*Short exercise*.
Extract, unchanged, each line of the listing below from its first line through the line that contains "SC.camera = cam", inclusive, and nothing else.

*Data block*.
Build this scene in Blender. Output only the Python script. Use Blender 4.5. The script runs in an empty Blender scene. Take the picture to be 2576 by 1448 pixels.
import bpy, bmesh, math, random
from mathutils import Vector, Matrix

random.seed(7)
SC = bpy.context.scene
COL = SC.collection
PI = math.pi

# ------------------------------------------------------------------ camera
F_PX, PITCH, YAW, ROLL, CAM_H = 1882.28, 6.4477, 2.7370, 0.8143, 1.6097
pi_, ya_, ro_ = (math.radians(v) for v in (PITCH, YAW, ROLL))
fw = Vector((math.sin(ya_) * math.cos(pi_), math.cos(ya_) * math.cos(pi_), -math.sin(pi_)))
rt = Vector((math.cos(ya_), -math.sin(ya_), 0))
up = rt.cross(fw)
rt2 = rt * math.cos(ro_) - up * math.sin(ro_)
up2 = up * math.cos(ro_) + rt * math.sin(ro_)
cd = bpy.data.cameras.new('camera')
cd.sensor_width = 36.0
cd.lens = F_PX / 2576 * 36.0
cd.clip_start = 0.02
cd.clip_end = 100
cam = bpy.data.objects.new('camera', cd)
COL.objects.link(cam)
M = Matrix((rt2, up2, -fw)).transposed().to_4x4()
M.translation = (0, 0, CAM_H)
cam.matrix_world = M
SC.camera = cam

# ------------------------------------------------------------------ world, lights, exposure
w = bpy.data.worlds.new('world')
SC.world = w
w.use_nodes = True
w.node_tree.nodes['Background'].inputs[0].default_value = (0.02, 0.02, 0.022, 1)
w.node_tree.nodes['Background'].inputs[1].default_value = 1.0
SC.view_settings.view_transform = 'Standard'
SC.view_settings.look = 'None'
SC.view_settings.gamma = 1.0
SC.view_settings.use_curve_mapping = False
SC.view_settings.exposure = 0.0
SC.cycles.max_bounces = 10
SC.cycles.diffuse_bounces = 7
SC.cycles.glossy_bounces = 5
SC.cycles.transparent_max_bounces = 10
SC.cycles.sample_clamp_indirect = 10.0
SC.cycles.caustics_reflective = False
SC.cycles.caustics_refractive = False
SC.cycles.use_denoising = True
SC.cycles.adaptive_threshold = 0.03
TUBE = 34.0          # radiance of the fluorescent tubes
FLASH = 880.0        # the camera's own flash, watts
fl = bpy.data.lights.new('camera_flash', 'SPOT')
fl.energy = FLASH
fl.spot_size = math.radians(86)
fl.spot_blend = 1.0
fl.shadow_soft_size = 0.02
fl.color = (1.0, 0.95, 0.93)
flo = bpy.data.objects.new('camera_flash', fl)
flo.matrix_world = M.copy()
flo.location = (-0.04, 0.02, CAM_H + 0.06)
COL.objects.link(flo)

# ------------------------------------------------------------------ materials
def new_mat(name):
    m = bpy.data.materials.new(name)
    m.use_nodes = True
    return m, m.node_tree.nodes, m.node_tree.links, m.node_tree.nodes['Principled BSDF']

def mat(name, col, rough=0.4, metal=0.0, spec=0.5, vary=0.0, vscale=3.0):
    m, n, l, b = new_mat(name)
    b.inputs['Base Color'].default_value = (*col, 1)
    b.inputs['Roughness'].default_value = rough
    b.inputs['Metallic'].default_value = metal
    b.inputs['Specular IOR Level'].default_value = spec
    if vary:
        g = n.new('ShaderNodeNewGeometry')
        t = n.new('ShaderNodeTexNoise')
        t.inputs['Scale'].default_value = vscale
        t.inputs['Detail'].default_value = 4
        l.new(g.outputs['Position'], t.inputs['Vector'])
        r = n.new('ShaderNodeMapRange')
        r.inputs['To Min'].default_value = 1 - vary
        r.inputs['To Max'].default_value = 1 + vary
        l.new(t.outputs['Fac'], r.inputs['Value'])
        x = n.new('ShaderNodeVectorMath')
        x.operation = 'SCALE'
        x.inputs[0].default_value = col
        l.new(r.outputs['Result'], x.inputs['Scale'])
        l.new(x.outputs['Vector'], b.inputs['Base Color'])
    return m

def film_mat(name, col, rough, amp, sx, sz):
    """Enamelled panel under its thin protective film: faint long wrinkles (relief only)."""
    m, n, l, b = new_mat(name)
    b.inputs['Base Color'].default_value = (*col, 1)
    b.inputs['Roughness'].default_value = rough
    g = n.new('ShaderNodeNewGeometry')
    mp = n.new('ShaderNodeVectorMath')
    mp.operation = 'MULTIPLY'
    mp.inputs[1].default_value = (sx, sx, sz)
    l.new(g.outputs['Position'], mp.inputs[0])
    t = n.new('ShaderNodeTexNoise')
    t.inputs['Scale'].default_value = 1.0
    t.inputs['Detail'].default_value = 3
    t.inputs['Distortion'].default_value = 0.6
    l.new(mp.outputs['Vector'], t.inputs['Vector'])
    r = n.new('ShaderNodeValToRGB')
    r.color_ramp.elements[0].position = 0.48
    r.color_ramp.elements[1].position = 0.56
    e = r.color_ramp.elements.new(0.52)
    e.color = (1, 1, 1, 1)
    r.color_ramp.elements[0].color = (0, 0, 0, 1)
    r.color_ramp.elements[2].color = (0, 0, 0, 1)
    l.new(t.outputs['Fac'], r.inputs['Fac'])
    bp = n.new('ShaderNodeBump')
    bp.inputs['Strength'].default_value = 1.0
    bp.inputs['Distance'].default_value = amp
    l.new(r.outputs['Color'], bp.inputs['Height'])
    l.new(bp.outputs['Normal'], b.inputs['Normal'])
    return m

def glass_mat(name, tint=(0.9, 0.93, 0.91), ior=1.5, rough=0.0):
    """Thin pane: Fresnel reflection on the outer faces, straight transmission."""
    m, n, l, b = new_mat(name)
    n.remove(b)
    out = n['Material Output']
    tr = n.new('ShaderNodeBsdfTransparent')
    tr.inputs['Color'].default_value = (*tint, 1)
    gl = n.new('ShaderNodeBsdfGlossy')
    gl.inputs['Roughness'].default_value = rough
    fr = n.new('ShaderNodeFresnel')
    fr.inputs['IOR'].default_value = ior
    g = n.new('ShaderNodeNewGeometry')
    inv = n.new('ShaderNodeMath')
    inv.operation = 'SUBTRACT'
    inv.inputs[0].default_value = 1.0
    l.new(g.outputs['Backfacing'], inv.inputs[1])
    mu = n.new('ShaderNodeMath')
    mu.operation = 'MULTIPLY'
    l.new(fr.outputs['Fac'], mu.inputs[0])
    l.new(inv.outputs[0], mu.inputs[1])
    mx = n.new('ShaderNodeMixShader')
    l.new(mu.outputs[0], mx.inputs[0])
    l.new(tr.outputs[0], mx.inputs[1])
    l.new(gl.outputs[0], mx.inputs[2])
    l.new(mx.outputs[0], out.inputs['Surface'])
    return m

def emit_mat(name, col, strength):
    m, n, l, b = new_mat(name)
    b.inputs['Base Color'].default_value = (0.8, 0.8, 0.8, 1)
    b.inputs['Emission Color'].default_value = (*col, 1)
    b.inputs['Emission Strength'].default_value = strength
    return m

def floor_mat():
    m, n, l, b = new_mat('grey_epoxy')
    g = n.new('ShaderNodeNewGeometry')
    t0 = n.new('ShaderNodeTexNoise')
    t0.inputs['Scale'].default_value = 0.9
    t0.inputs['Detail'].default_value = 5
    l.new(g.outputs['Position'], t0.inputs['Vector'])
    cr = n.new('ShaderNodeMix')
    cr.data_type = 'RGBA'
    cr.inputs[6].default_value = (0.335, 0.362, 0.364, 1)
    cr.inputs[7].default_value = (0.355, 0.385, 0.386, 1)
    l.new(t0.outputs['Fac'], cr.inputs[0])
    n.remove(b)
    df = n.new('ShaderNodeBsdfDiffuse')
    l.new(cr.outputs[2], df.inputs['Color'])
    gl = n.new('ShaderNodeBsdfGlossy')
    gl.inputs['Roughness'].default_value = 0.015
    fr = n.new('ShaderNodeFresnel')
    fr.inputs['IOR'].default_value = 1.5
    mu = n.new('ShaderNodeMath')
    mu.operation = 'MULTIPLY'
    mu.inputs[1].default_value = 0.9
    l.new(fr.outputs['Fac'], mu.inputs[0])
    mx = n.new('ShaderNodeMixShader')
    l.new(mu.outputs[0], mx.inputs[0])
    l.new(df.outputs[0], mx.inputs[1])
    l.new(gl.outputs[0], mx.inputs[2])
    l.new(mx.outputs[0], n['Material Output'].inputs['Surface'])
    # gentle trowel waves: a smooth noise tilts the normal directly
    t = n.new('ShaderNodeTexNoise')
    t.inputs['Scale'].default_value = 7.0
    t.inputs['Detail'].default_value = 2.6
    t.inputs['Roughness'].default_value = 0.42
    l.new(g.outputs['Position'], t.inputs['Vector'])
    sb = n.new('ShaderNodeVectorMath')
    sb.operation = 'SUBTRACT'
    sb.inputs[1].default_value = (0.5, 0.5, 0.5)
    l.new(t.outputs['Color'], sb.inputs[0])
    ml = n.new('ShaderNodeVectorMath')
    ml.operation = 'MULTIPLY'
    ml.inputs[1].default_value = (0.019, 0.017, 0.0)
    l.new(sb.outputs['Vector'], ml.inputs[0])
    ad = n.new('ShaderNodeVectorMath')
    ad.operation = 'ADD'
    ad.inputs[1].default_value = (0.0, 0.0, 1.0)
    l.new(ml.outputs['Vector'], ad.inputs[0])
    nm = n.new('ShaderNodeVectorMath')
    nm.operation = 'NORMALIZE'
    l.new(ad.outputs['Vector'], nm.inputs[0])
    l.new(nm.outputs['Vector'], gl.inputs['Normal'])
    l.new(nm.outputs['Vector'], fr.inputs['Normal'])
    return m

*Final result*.
Build this scene in Blender. Output only the Python script. Use Blender 4.5. The script runs in an empty Blender scene. Take the picture to be 2576 by 1448 pixels.
import bpy, bmesh, math, random
from mathutils import Vector, Matrix

random.seed(7)
SC = bpy.context.scene
COL = SC.collection
PI = math.pi

# ------------------------------------------------------------------ camera
F_PX, PITCH, YAW, ROLL, CAM_H = 1882.28, 6.4477, 2.7370, 0.8143, 1.6097
pi_, ya_, ro_ = (math.radians(v) for v in (PITCH, YAW, ROLL))
fw = Vector((math.sin(ya_) * math.cos(pi_), math.cos(ya_) * math.cos(pi_), -math.sin(pi_)))
rt = Vector((math.cos(ya_), -math.sin(ya_), 0))
up = rt.cross(fw)
rt2 = rt * math.cos(ro_) - up * math.sin(ro_)
up2 = up * math.cos(ro_) + rt * math.sin(ro_)
cd = bpy.data.cameras.new('camera')
cd.sensor_width = 36.0
cd.lens = F_PX / 2576 * 36.0
cd.clip_start = 0.02
cd.clip_end = 100
cam = bpy.data.objects.new('camera', cd)
COL.objects.link(cam)
M = Matrix((rt2, up2, -fw)).transposed().to_4x4()
M.translation = (0, 0, CAM_H)
cam.matrix_world = M
SC.camera = cam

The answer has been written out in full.